### DIRECTION
The listing below should be written out exactly; please include all of it.

### DATASET EXTRACT
** START **

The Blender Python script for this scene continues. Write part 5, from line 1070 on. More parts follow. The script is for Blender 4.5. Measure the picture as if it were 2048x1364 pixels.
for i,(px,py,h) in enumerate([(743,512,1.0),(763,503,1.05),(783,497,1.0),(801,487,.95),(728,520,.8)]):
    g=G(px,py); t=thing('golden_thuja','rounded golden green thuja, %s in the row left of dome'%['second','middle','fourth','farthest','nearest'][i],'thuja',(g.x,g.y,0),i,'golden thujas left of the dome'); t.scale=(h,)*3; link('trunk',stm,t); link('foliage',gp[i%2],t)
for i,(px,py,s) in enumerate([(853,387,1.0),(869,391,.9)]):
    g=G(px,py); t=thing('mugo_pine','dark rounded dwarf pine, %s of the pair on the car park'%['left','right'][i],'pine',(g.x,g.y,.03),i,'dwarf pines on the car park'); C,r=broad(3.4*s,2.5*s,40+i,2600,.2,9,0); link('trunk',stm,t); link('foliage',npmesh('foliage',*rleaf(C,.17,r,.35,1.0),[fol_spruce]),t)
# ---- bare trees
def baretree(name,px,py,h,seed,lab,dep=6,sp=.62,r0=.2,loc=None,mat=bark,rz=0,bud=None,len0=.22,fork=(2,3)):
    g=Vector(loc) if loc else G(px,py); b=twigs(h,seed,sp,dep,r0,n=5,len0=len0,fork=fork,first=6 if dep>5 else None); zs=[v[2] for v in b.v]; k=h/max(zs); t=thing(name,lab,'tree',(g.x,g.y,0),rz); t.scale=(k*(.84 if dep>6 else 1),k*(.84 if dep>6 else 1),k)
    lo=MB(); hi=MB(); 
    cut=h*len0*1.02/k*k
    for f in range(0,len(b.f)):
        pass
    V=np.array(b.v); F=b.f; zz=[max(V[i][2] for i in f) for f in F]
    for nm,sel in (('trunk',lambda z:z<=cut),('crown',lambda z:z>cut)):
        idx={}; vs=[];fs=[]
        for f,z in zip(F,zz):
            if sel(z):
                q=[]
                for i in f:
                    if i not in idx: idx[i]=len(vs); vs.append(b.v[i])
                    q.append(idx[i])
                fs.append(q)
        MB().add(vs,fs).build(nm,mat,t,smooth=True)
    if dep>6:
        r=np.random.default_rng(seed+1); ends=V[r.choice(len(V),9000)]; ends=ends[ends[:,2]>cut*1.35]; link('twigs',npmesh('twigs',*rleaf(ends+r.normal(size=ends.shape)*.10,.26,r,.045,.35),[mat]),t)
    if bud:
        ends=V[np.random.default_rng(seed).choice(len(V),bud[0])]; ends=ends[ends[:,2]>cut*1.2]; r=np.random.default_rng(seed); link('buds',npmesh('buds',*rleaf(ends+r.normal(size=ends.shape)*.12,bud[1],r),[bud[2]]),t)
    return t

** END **

### RESULT FOR THIS EXERCISE
The Blender Python script for this scene continues. Write part 5, from line 1070 on. More parts follow. The script is for Blender 4.5. Measure the picture as if it were 2048x1364 pixels.
for i,(px,py,h) in enumerate([(743,512,1.0),(763,503,1.05),(783,497,1.0),(801,487,.95),(728,520,.8)]):
    g=G(px,py); t=thing('golden_thuja','rounded golden green thuja, %s in the row left of dome'%['second','middle','fourth','farthest','nearest'][i],'thuja',(g.x,g.y,0),i,'golden thujas left of the dome'); t.scale=(h,)*3; link('trunk',stm,t); link('foliage',gp[i%2],t)
for i,(px,py,s) in enumerate([(853,387,1.0),(869,391,.9)]):
    g=G(px,py); t=thing('mugo_pine','dark rounded dwarf pine, %s of the pair on the car park'%['left','right'][i],'pine',(g.x,g.y,.03),i,'dwarf pines on the car park'); C,r=broad(3.4*s,2.5*s,40+i,2600,.2,9,0); link('trunk',stm,t); link('foliage',npmesh('foliage',*rleaf(C,.17,r,.35,1.0),[fol_spruce]),t)
# ---- bare trees
def baretree(name,px,py,h,seed,lab,dep=6,sp=.62,r0=.2,loc=None,mat=bark,rz=0,bud=None,len0=.22,fork=(2,3)):
    g=Vector(loc) if loc else G(px,py); b=twigs(h,seed,sp,dep,r0,n=5,len0=len0,fork=fork,first=6 if dep>5 else None); zs=[v[2] for v in b.v]; k=h/max(zs); t=thing(name,lab,'tree',(g.x,g.y,0),rz); t.scale=(k*(.84 if dep>6 else 1),k*(.84 if dep>6 else 1),k)
    lo=MB(); hi=MB(); 
    cut=h*len0*1.02/k*k
    for f in range(0,len(b.f)):
        pass
    V=np.array(b.v); F=b.f; zz=[max(V[i][2] for i in f) for f in F]
    for nm,sel in (('trunk',lambda z:z<=cut),('crown',lambda z:z>cut)):
        idx={}; vs=[];fs=[]
        for f,z in zip(F,zz):
            if sel(z):
                q=[]
                for i in f:
                    if i not in idx: idx[i]=len(vs); vs.append(b.v[i])
                    q.append(idx[i])
                fs.append(q)
        MB().add(vs,fs).build(nm,mat,t,smooth=True)
    if dep>6:
        r=np.random.default_rng(seed+1); ends=V[r.choice(len(V),9000)]; ends=ends[ends[:,2]>cut*1.35]; link('twigs',npmesh('twigs',*rleaf(ends+r.normal(size=ends.shape)*.10,.26,r,.045,.35),[mat]),t)
    if bud:
        ends=V[np.random.default_rng(seed).choice(len(V),bud[0])]; ends=ends[ends[:,2]>cut*1.2]; r=np.random.default_rng(seed); link('buds',npmesh('buds',*rleaf(ends+r.normal(size=ends.shape)*.12,bud[1],r),[bud[2]]),t)
    return t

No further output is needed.